Artiste plasticienne renommée, la Néerlandaise Fiona Tan (lire notre entretien) avait notamment été choisie pour représenter les Pays-Bas lors de la Biennale de Venise en 2009. On découvre cette année plus particulièrement son travail de cinéaste, puisque son premier long métrage, History's Future, a été sélectionné en compétition à Rotterdam, et que son second long arrive quelques mois plus tard seulement à Locarno. Le concept d'Ascent est à la fois gonflé et excitant : faire un film et créer une histoire à partir d'une succession de photographies du Mont Fuji. Tan s'est basée sur des milliers de photos, de tout type et de tout support : cartes postales colorisées, photos numériques de touristes, photos de reconstitution en studio... Certaines semblent perdues dans le temps, d'autres issues de fantasmes du Japon pour occidentaux. Sur certaines, les protagonistes sont endimanchés et ont sorti leur plus beau kimono quand d'autres posent engoncés dans leur doudoune.

Figé dans toutes ces photographies, le Mont Fuji, au centre du cadre ou égaré dans un coin, semble appartenir à une mémoire collective, une trace sur l'image. La photo arrête le temps comme elle le démultiplie, le Mont Fuji, impassible, étant cet « œil silencieux qui ne cligne jamais ». Il y a quelque chose de vertigineux – et pourtant minimaliste – dans cette approche du temps et de la mémoire. A la mémoire collective des images s'ajoute la mémoire intime du récit fictionnel raconté par Ascent : celui d'une femme anglaise et de son compagnon japonais décédé. C'était l'un des challenges de Fiona Tan sur ce long métrage, faire un film de cinéma avec les moyens les plus élémentaires. Des images fixes, et du son. Éventuellement, quelques superpositions de photos. Cette approche de la mémoire et du cinéma par la photographie avait déjà été explorée récemment par 36 du Thaïlandais Nawapol Thamrongrattanarit, lauréat à Busan. Mais Tan est encore plus radicale en se « limitant » à des photos. Notez l'usage des guillemets car Ascent, riche et profond, ne semble jamais limité par quoi que ce soit.

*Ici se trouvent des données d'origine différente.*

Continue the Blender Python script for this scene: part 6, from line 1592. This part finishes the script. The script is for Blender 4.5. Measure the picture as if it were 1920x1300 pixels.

La contemplation du Mont Fuji éveille l'imaginaire : on y évoque le conte de la Princesse Kaguya ou la légende de la déesse des volcans qui sommeillerait sur le Mont. Mais son approche est également concrète avec le récit de son ascension, pénible, laborieuse... et pourtant magique. Car le mystère est commun à toutes ces représentations. Tan le saisit dans ses Trente-six (mille) vues du Mont Fuji - autant de mystères qu'il y a de points de vue : le Mont Fuji dans une mer de fleurs, ou recouvert de neige. En son sein, dans ses entrailles, ou à son sommet, où aux milliers d'étoiles du ciel répondent celles de la ville dans la nuit. Il n'est ici qu'une ombre, ou ici un reflet dans l'eau. Un décor pour baston de Godzilla, un modèle de confection d'onigiri. Ascent est à la fois parfaitement limpide et labyrinthique. Ce n'est pas le seul paradoxe de cet essai au grand pouvoir de fascination, et qui essore son sujet de toutes les façons : géographique, temporelle, historique, religieuse, culturelle ou poétique.